Data for processing
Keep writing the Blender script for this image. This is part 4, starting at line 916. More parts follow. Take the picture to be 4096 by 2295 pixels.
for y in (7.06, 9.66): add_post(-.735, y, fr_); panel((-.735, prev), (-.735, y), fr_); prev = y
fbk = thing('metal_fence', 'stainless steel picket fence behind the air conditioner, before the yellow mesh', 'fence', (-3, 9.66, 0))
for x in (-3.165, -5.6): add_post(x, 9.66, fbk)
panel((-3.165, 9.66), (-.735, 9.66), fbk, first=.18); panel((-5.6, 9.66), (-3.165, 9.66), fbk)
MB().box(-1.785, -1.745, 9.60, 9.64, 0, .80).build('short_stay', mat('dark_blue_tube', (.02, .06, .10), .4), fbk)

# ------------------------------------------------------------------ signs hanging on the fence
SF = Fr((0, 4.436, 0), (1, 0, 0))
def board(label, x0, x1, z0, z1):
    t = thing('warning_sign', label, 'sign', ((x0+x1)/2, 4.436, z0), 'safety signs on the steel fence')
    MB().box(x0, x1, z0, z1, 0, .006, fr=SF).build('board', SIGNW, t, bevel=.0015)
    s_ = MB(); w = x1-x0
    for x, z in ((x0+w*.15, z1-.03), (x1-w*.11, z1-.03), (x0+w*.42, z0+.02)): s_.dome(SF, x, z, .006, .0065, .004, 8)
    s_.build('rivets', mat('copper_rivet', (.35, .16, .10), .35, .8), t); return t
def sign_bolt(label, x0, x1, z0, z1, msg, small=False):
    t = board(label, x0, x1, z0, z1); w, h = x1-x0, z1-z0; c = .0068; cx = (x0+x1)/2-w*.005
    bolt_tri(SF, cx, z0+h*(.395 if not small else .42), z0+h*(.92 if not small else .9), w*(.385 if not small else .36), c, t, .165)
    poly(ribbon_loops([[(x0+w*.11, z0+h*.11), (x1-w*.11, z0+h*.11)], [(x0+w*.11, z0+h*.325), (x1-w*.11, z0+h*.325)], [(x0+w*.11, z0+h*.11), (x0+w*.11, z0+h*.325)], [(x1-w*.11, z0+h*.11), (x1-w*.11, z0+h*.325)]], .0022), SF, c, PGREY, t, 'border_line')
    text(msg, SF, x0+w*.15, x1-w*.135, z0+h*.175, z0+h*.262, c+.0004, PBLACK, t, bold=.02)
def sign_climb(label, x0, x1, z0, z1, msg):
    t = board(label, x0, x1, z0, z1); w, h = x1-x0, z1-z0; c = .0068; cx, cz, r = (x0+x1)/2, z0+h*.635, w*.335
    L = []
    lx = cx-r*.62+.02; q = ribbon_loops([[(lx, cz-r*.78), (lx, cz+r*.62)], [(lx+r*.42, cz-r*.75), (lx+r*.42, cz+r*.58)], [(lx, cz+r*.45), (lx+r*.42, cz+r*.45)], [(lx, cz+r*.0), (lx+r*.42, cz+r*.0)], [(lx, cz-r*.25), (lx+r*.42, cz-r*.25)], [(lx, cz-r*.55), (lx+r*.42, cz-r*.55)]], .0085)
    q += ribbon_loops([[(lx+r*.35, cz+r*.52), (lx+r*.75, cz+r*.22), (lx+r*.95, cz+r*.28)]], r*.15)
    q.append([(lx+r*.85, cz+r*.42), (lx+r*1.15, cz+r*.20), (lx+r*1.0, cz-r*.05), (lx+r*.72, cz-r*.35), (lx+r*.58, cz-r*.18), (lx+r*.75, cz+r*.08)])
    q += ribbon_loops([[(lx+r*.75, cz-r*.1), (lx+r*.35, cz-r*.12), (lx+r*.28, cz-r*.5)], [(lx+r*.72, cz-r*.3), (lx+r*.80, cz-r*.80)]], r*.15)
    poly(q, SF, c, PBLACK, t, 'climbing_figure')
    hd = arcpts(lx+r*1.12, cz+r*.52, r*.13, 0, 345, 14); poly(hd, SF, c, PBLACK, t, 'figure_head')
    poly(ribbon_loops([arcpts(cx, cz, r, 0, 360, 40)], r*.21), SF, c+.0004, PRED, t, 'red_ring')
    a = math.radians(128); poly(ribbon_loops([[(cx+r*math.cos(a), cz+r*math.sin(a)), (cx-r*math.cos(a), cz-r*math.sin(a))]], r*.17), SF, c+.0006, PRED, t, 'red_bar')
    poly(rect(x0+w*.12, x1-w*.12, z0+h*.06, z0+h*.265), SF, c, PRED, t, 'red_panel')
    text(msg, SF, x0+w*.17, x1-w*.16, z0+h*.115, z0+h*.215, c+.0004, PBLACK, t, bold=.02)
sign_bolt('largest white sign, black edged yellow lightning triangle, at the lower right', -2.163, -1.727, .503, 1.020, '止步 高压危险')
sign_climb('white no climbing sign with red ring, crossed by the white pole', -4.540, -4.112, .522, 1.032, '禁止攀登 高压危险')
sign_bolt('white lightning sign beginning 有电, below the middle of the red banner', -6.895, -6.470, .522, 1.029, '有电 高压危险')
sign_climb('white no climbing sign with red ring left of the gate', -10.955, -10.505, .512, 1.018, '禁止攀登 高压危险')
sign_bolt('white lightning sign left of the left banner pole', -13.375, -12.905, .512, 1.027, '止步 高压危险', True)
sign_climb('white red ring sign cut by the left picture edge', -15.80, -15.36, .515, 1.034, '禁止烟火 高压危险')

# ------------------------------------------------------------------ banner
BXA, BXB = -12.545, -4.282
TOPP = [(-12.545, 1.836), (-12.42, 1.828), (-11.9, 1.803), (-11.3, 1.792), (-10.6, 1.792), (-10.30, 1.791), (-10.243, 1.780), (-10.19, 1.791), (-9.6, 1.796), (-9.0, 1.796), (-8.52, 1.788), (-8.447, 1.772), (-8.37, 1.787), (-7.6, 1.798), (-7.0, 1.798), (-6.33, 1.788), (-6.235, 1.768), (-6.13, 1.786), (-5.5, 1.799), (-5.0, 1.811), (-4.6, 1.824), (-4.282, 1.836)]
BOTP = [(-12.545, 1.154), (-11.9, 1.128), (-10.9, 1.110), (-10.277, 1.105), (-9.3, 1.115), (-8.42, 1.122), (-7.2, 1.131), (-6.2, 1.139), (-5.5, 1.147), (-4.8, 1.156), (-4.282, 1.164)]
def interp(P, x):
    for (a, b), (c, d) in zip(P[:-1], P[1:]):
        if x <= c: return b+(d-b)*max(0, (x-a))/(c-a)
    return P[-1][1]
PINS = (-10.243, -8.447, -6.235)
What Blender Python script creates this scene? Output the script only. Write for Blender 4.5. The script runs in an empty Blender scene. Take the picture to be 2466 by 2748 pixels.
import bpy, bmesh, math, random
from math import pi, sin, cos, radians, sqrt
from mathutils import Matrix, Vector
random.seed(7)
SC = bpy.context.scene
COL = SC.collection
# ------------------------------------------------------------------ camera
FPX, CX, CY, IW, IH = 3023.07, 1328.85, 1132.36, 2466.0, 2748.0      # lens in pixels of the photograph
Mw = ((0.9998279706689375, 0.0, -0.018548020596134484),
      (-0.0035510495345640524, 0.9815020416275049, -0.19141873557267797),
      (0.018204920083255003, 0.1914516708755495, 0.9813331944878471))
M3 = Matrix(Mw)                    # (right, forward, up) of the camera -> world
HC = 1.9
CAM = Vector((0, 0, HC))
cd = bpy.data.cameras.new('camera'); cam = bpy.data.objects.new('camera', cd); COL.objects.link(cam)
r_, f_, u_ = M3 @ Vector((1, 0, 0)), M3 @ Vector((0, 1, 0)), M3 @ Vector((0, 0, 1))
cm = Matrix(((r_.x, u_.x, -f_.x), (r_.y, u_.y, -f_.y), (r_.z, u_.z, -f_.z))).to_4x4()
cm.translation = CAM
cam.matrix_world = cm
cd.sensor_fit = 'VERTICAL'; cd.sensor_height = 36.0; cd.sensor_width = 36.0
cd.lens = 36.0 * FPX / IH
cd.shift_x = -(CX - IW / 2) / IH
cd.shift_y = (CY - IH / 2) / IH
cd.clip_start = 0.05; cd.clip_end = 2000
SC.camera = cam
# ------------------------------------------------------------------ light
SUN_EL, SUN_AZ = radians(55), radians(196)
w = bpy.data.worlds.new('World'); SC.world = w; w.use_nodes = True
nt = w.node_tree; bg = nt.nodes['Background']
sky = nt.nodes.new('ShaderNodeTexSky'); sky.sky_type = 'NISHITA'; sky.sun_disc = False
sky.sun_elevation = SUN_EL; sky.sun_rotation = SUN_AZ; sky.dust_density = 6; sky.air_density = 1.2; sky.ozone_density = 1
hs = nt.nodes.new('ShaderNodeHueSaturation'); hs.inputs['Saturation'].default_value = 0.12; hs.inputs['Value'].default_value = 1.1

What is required
Locate the word "scene" in the data above. Copy every line carrying it.

Answer to the problem
What Blender Python script creates this scene? Output the script only. Write for Blender 4.5. The script runs in an empty Blender scene. Take the picture to be 2466 by 2748 pixels.
SC = bpy.context.scene